* Start *
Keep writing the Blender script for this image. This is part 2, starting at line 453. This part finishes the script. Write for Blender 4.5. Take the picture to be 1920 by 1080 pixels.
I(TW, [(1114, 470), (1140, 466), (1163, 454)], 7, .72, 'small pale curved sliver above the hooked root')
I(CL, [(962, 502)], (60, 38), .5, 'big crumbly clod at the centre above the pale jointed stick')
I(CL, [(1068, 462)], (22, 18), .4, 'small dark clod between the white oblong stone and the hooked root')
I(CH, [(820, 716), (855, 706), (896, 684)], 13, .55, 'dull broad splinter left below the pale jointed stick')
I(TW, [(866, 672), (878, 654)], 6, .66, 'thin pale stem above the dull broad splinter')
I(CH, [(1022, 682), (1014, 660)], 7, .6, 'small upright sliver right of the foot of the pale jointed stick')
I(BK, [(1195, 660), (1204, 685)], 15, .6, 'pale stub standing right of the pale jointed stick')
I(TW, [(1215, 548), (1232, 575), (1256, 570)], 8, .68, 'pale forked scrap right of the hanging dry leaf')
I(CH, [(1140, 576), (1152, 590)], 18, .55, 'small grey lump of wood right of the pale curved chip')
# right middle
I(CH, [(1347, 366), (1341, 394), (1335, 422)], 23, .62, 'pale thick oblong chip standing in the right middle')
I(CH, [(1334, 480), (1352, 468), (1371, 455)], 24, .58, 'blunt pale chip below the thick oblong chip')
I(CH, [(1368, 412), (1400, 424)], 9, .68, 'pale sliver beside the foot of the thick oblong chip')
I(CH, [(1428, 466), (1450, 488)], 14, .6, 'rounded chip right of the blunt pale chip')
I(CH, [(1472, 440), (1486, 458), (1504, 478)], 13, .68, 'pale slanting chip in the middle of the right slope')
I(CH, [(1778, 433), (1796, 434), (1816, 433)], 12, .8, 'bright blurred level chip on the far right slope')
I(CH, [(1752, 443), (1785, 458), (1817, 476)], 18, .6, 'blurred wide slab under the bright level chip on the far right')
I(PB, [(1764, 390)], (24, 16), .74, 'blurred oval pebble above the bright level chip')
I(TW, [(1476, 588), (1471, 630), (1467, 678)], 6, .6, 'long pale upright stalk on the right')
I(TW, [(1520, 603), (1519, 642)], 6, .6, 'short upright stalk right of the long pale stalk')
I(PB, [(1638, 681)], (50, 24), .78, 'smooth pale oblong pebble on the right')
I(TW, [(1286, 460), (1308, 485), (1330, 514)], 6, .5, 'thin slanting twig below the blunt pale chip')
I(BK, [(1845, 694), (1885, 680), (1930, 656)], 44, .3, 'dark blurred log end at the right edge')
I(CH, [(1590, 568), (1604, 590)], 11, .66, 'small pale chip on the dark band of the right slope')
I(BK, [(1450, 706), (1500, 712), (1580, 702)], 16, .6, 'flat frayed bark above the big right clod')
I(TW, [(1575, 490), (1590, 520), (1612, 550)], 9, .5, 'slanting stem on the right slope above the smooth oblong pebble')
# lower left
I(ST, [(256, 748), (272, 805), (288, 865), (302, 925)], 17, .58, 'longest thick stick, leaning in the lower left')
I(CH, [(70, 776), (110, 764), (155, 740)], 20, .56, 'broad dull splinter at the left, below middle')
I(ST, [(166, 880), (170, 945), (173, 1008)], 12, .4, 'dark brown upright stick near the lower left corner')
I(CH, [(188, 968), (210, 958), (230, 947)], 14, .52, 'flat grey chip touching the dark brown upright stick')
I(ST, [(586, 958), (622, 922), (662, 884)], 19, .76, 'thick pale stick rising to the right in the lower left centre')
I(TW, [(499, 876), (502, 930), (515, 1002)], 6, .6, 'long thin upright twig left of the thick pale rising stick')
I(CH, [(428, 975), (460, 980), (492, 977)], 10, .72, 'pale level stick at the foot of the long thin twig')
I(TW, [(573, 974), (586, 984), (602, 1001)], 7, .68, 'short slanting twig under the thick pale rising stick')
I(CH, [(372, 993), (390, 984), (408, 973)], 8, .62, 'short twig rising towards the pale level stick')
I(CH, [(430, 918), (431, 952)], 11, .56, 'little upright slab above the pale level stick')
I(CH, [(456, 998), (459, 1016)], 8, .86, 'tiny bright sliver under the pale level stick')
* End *
> GIVEN INSTRUCTION:
Reproduce the full listing word for word.

> COMPLETED TASK:
Keep writing the Blender script for this image. This is part 2, starting at line 453. This part finishes the script. Write for Blender 4.5. Take the picture to be 1920 by 1080 pixels.
I(TW, [(1114, 470), (1140, 466), (1163, 454)], 7, .72, 'small pale curved sliver above the hooked root')
I(CL, [(962, 502)], (60, 38), .5, 'big crumbly clod at the centre above the pale jointed stick')
I(CL, [(1068, 462)], (22, 18), .4, 'small dark clod between the white oblong stone and the hooked root')
I(CH, [(820, 716), (855, 706), (896, 684)], 13, .55, 'dull broad splinter left below the pale jointed stick')
I(TW, [(866, 672), (878, 654)], 6, .66, 'thin pale stem above the dull broad splinter')
I(CH, [(1022, 682), (1014, 660)], 7, .6, 'small upright sliver right of the foot of the pale jointed stick')
I(BK, [(1195, 660), (1204, 685)], 15, .6, 'pale stub standing right of the pale jointed stick')
I(TW, [(1215, 548), (1232, 575), (1256, 570)], 8, .68, 'pale forked scrap right of the hanging dry leaf')
I(CH, [(1140, 576), (1152, 590)], 18, .55, 'small grey lump of wood right of the pale curved chip')
# right middle
I(CH, [(1347, 366), (1341, 394), (1335, 422)], 23, .62, 'pale thick oblong chip standing in the right middle')
I(CH, [(1334, 480), (1352, 468), (1371, 455)], 24, .58, 'blunt pale chip below the thick oblong chip')
I(CH, [(1368, 412), (1400, 424)], 9, .68, 'pale sliver beside the foot of the thick oblong chip')
I(CH, [(1428, 466), (1450, 488)], 14, .6, 'rounded chip right of the blunt pale chip')
I(CH, [(1472, 440), (1486, 458), (1504, 478)], 13, .68, 'pale slanting chip in the middle of the right slope')
I(CH, [(1778, 433), (1796, 434), (1816, 433)], 12, .8, 'bright blurred level chip on the far right slope')
I(CH, [(1752, 443), (1785, 458), (1817, 476)], 18, .6, 'blurred wide slab under the bright level chip on the far right')
I(PB, [(1764, 390)], (24, 16), .74, 'blurred oval pebble above the bright level chip')
I(TW, [(1476, 588), (1471, 630), (1467, 678)], 6, .6, 'long pale upright stalk on the right')
I(TW, [(1520, 603), (1519, 642)], 6, .6, 'short upright stalk right of the long pale stalk')
I(PB, [(1638, 681)], (50, 24), .78, 'smooth pale oblong pebble on the right')
I(TW, [(1286, 460), (1308, 485), (1330, 514)], 6, .5, 'thin slanting twig below the blunt pale chip')
I(BK, [(1845, 694), (1885, 680), (1930, 656)], 44, .3, 'dark blurred log end at the right edge')
I(CH, [(1590, 568), (1604, 590)], 11, .66, 'small pale chip on the dark band of the right slope')
I(BK, [(1450, 706), (1500, 712), (1580, 702)], 16, .6, 'flat frayed bark above the big right clod')
I(TW, [(1575, 490), (1590, 520), (1612, 550)], 9, .5, 'slanting stem on the right slope above the smooth oblong pebble')
# lower left
I(ST, [(256, 748), (272, 805), (288, 865), (302, 925)], 17, .58, 'longest thick stick, leaning in the lower left')
I(CH, [(70, 776), (110, 764), (155, 740)], 20, .56, 'broad dull splinter at the left, below middle')
I(ST, [(166, 880), (170, 945), (173, 1008)], 12, .4, 'dark brown upright stick near the lower left corner')
I(CH, [(188, 968), (210, 958), (230, 947)], 14, .52, 'flat grey chip touching the dark brown upright stick')
I(ST, [(586, 958), (622, 922), (662, 884)], 19, .76, 'thick pale stick rising to the right in the lower left centre')
I(TW, [(499, 876), (502, 930), (515, 1002)], 6, .6, 'long thin upright twig left of the thick pale rising stick')
I(CH, [(428, 975), (460, 980), (492, 977)], 10, .72, 'pale level stick at the foot of the long thin twig')
I(TW, [(573, 974), (586, 984), (602, 1001)], 7, .68, 'short slanting twig under the thick pale rising stick')
I(CH, [(372, 993), (390, 984), (408, 973)], 8, .62, 'short twig rising towards the pale level stick')
I(CH, [(430, 918), (431, 952)], 11, .56, 'little upright slab above the pale level stick')
I(CH, [(456, 998), (459, 1016)], 8, .86, 'tiny bright sliver under the pale level stick')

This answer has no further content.